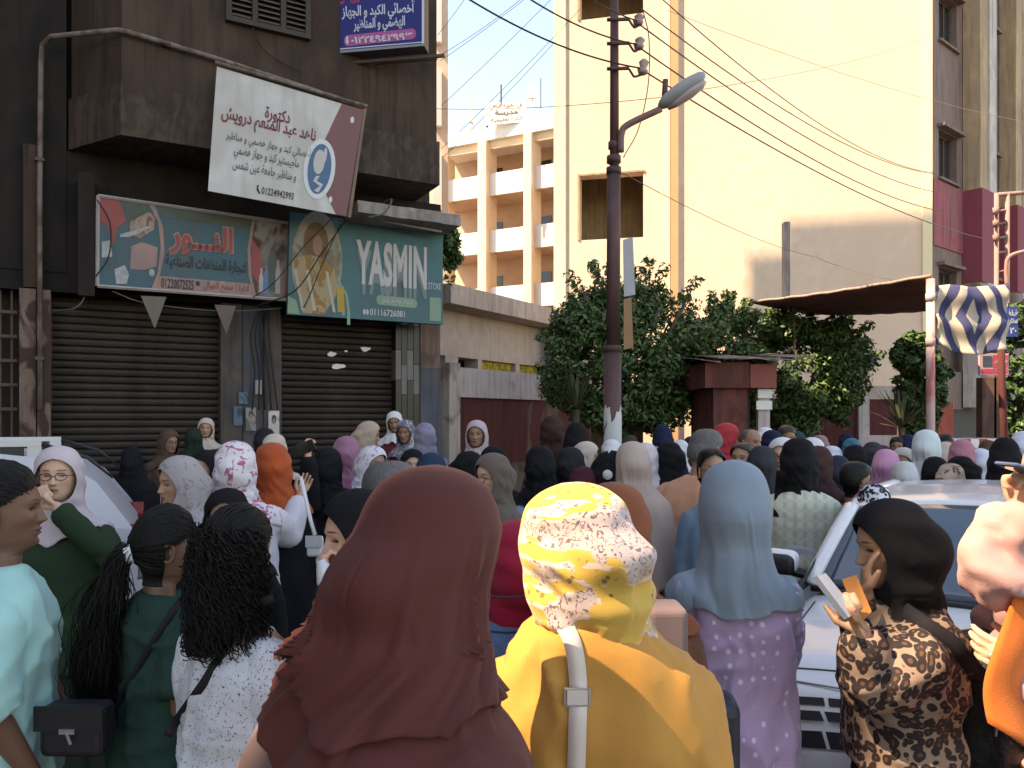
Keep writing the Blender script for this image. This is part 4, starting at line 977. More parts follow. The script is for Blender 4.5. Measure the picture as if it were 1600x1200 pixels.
# ---- school building with open corridors
FS = Frame(P(700, 0, 45).x, 45, 6.0, -3.0); rs = FS.root('school_building', 'cream school building with open corridors and white parapets', 'building')
a0 = -1.0; a1 = FS.hit(905, 0)[0]; zr = FS.hit(700, 213)[1]
fl_h = (FS.hit(700, 282)[1]-FS.hit(700, 455)[1])/2; zp = FS.hit(700, 282)[1]
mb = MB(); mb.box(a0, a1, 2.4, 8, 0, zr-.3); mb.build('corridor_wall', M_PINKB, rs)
mb = MB(); mb.box(a0, a1, -.25, 8, zr-.75, zr); mb.build('roof', M_WHITEW, rs)
for k in range(6):
    zt = zp-k*fl_h
    if zt < 1: break
    mb = MB(); mb.box(a0, a1, 0, .18, zt-1.25, zt); mb.build('parapet', M_WHITEW, rs)
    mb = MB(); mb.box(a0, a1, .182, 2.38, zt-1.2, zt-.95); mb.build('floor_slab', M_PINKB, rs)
mb = MB(); mb.box(a0, a1, -.02, .17, zr-1.2, zr-.753); mb.build('roof_beam', M_COLY, rs)
for (xa, xb) in ((692, 701), (752, 769), (823, 839), (890, 903)):
    x0 = FS.hit(xa, 0)[0]; x1 = FS.hit(xb, 0)[0]; mb = MB(); mb.box(x0, x0+.75*(x1-x0), -.42, -.025, 0, zr-.76); mb.box(x0, x0+.75*(x1-x0), -.02, .9, 0, zr-1.21); mb.build('column', M_COLY, rs)
for (xa, ya, yb) in ((720, 0, 0), (797, 0, 0), (850, 0, 0)):
    for k in range(5):
        x = FS.hit(xa, 0)[0]; zt = zp-k*fl_h; mb = MB(); mb.box(x+.1, x+1.5, 2.34, 2.395, zt+.0, zt+1.1); w_ = mb.build('window', M_GLASS, rs)
        mb = MB(); mb.box(x+.76, x+.84, 2.32, 2.338, zt+.02, zt+1.08); mb.box(x, x+.1, 2.33, 2.39, zt, zt+1.1); mb.build('frame', mat('pale_frame', (.5, .42, .36), .7, .1), w_)
FR = Frame(P(757, 0, 43).x, 43, 6, -1.2); zr2 = FR.hit(757, 195)[1]; q = [FR.pt(757, 160, 0), FR.pt(822, 158, 0), FR.pt(822, 190, 0), FR.pt(757, 196, 0)]
rr_ = FR.root('rooftop_sign', 'white lettered board on the school roof', 'sign'); panel('board', q, .1, M_WHITEW, rr_)
qletter(rr_, q, 'مدرسة', .25, .8, .35, .65, M_INKG, off=.02, bold=.03, th=.01); qletter(rr_, q, 'الثانوية للبنات', .1, .9, .08, .28, M_INKR, off=.02, th=.01); qletter(rr_, q, 'ادارة تعليمية', .15, .9, .70, .92, M_INKG, off=.02, th=.01)
for cu in (.05, .95): mb = MB(); p = qp(q, cu, 1); mb.box(p.x-.05, p.x+.05, .11, .2, zr-.2, p.z+.5); mb.build('post', M_FRAME, rr_)
for i, (x_, y0, y1, w_) in enumerate(((783, 132, 160, 2), (845, 122, 165, 1.2))):
    mb = MB(); a = P(x_, y1+4, 41.5); b_ = P(x_, y0, 41.5); mb.tube([a, b_], w_/F*41.5*.6, 6); o = mb.build('rooftop_pole', M_FRAME, None); tag(o, ['short thick pole on the school roof above its sign', 'thin mast on the school roof beside the cream wall'][i], 'pole', 'poles on the school roof')
for i, x_ in enumerate((735, 738, 832)):
    mb = MB(); a = P(x_, 186 if i < 2 else 148, 41); mb.box(a.x-(.05 if i < 2 else .22), a.x+(.05 if i < 2 else .22), 40.9, 41.1, a.z-.2, a.z+(1.1 if i < 2 else .5)); mb.box(a.x-.03, a.x+.03, 40.95, 41.05, 17, a.z-.2)
    o = mb.build('antenna', M_WHITEW, None); tag(o, ['pale antenna left on the school roof', 'second pale antenna close beside the left one', 'white dish on the school roof left of the mast'][i], 'antenna', 'antennas on the school roof')
# ---- big cream block: blank sunlit wall and the windowed side
FC = Frame(1.12, 20.6, .973, -.228); rc = FC.root('cream_building', 'tall cream building with a blank sunlit wall and windowed mauve side', 'building')
Hc = FC.hit; W_ = Hc(1457, 0)[0]; HT = 19.0; th = .35
def holes_wall(x0, x1, z0, z1, hs, y0, y1, name, m, parent):
    xs_ = sorted({x0, x1, *[h[0] for h in hs], *[h[1] for h in hs]}); zs_ = sorted({z0, z1, *[h[2] for h in hs], *[h[3] for h in hs]}); mb = MB()
    for i in range(len(xs_)-1):
        j = 0
        while j < len(zs_)-1:
            cx = (xs_[i]+xs_[i+1])/2; solid = lambda jj: not any(h[0] < cx < h[1] and h[2] < (zs_[jj]+zs_[jj+1])/2 < h[3] for h in hs)
            if not solid(j): j += 1; continue
            k = j
            while k+1 < len(zs_)-1 and solid(k+1): k += 1
            mb.box(xs_[i], xs_[i+1], y0, y1, zs_[j], zs_[k+1]); j = k+1
    return mb.build(name, m, parent)
ox0 = Hc(906, 0)[0]; ox1 = Hc(1005, 0)[0]; oz1 = Hc(955, 272)[1]; oz0 = Hc(955, 373)[1]; fh = oz0-0-Hc(955, 373)[1]+(Hc(955, 26)[1]-oz0)
hs = [(ox0, ox1, oz0+k*fh, oz1+k*fh) for k in (-1, 0, 1, 2) if oz0+k*fh > .5]
holes_wall(0, W_, 0, HT, hs, 0, th, 'wall', M_YEL, rc)
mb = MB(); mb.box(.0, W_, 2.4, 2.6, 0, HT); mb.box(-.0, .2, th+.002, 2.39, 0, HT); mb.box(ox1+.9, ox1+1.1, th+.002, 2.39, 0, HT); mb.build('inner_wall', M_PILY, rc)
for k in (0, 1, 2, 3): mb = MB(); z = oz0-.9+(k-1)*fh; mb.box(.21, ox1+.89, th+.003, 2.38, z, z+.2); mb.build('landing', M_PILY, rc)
for (xa, xb, y0, m_, nm) in ((866, 884, -.06, M_YEL2, 'trim'), (1034, 1047, -.05, M_YEL2, 'trim'), (1048, 1060, -.09, M_ORA, 'orange_strip'), (1441, 1456, -.05, M_YEL2, 'trim')):  # the orange strip is darker and stands slightly prouder than the trims
    mb = MB(); mb.box(Hc(xa, 0)[0], Hc(xb, 0)[0], y0, -.002, 0, HT); mb.build(nm, m_, rc)
for (x0, x1, z0, z1) in [h for h in hs]:
    mb = MB(); mb.box(x0-.06, x0-.002, -.03, -.0022, z0, z1); mb.box(x0-.06, x1+.04, -.03, -.0022, z1+.002, z1+.05); mb.build('opening_trim', M_PILY, rc)
# windowed side
FD = Frame(FC.o.x+FC.d.x*W_, FC.o.y+FC.d.y*W_, .777, .629); Hd = FD.hit
rd = empty('side_wing', (FD.o.x-FC.o.x, FD.o.y-FC.o.y, 0)); rd.parent = rc
_M = Matrix.Rotation(-FC.rz, 4, 'Z'); v_ = _M @ Vector((FD.o.x-FC.o.x, FD.o.y-FC.o.y, 0)); rd.location = v_; rd.rotation_euler = (0, 0, FD.rz-FC.rz)
def rel(o):         # children of the cream building given in the side's own axes
    o.parent = rc; o.location = rd.location; o.rotation_euler = rd.rotation_euler; return o
wz0, wz1 = 7.62, 8.78; hs = []
for t in range(7):
    for k in (-1, 0, 1, 2): hs.append((.35+t*2.45, 1.42+t*2.45, wz0+k*3.36, wz1+k*3.36))
holes = [h for h in hs]
rel(holes_wall(.02, 17.2, 4.9, HT-.1, holes, 0, .3, 'side_wall', M_FAC, rc))
mb = MB(); mb.box(.02, 17.2, .302, 1.5, 2.9, HT-.1); mb.box(.02, 17.2, .02, 1.5, 0, 2.898); rel(mb.build('side_core', M_FAC, rc))
mb = MB(); mb.box(.02, 17.2, -.012, .018, 0, 1.95); rel(mb.build('dark_base', M_BLACKB, rc))
for h in holes:
    mb = MB(); mb.box(h[0], h[1], .2, .24, h[2], h[3]); w_ = rel(mb.build('window', M_GLASS, rc)); mb = MB()
    for i in range(4): x = h[0]+(h[1]-h[0]-.06)*i/3; mb.box(x, x+.06, .165, .198, h[2], h[3])
    mb.box(h[0], h[1], .165, .198, h[3]-.06, h[3]); mb.build('frame', M_FRAME, w_)
    mb = MB(); mb.box(h[0]-.1, h[1]+.1, -.18, -.002, h[3]+.02, h[3]+.10); mb.build('lintel', M_FAC, w_)
    mb = MB(); mb.box(h[0]-.05, h[1]+.05, -.08, -.0025, h[2]-.08, h[2]-.02); mb.build('sill', M_FAC, w_)
for t in range(7):
    x = 1.75+t*2.45
    mb = MB(); mb.box(x, x+.95, -.42, -.015, 3.6, HT-.2); rel(mb.build('pilaster', M_PILY, rc)); mb = MB(); mb.box(x+.5, x+.96, -.46, -.423, 7.5, HT-.2); rel(mb.build('pilaster_face', M_PALE, rc))
    mb = MB(); mb.box(x+.0, x+.9, -.6, -.02, 2.0, 5.1); rel(mb.build('pier', M_PALE, rc))
    mb = MB(); mb.box(x-.02, x+.97, -.47, -.0142, 5.15, 7.5); rel(mb.build('pink_band', mat('pink_strong', (.25, .055, .075), .85, .08), rc))
    mb = MB(); mb.box(x-1.72, x-.03, -.03, -.004, 5.9, 7.5); rel(mb.build('pink_panel', M_PINK, rc))
bpy.data.objects.remove(rd)
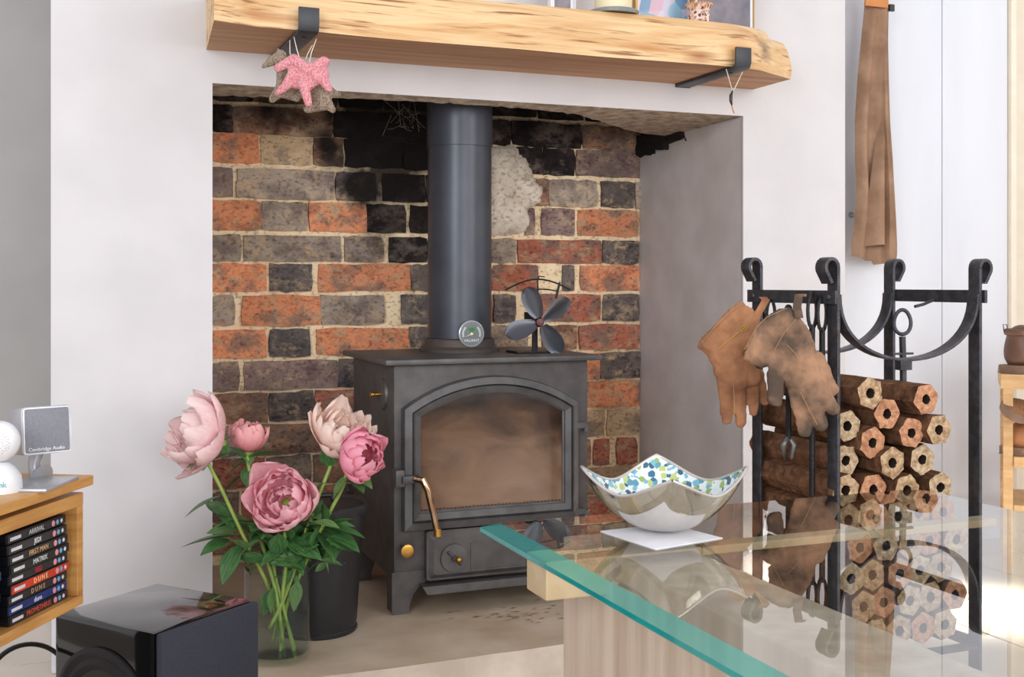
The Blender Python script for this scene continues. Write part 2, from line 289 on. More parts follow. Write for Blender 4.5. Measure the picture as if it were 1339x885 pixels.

■ ■ ■

** Given instruction **
Return the lines exactly as they stand, from the start of the entries through the line holding "mb = MB(); mb.box(a0, a1, 0, .18, zt-1.25, zt);"; omit the pictures.

** Full response **
Keep writing the Blender script for this image. This is part 4, starting at line 977. More parts follow. The script is for Blender 4.5. Measure the picture as if it were 1600x1200 pixels.
# ---- school building with open corridors
FS = Frame(P(700, 0, 45).x, 45, 6.0, -3.0); rs = FS.root('school_building', 'cream school building with open corridors and white parapets', 'building')
a0 = -1.0; a1 = FS.hit(905, 0)[0]; zr = FS.hit(700, 213)[1]
fl_h = (FS.hit(700, 282)[1]-FS.hit(700, 455)[1])/2; zp = FS.hit(700, 282)[1]
mb = MB(); mb.box(a0, a1, 2.4, 8, 0, zr-.3); mb.build('corridor_wall', M_PINKB, rs)
mb = MB(); mb.box(a0, a1, -.25, 8, zr-.75, zr); mb.build('roof', M_WHITEW, rs)
for k in range(6):
    zt = zp-k*fl_h
    if zt < 1: break
    mb = MB(); mb.box(a0, a1, 0, .18, zt-1.25, zt); mb.build('parapet', M_WHITEW, rs)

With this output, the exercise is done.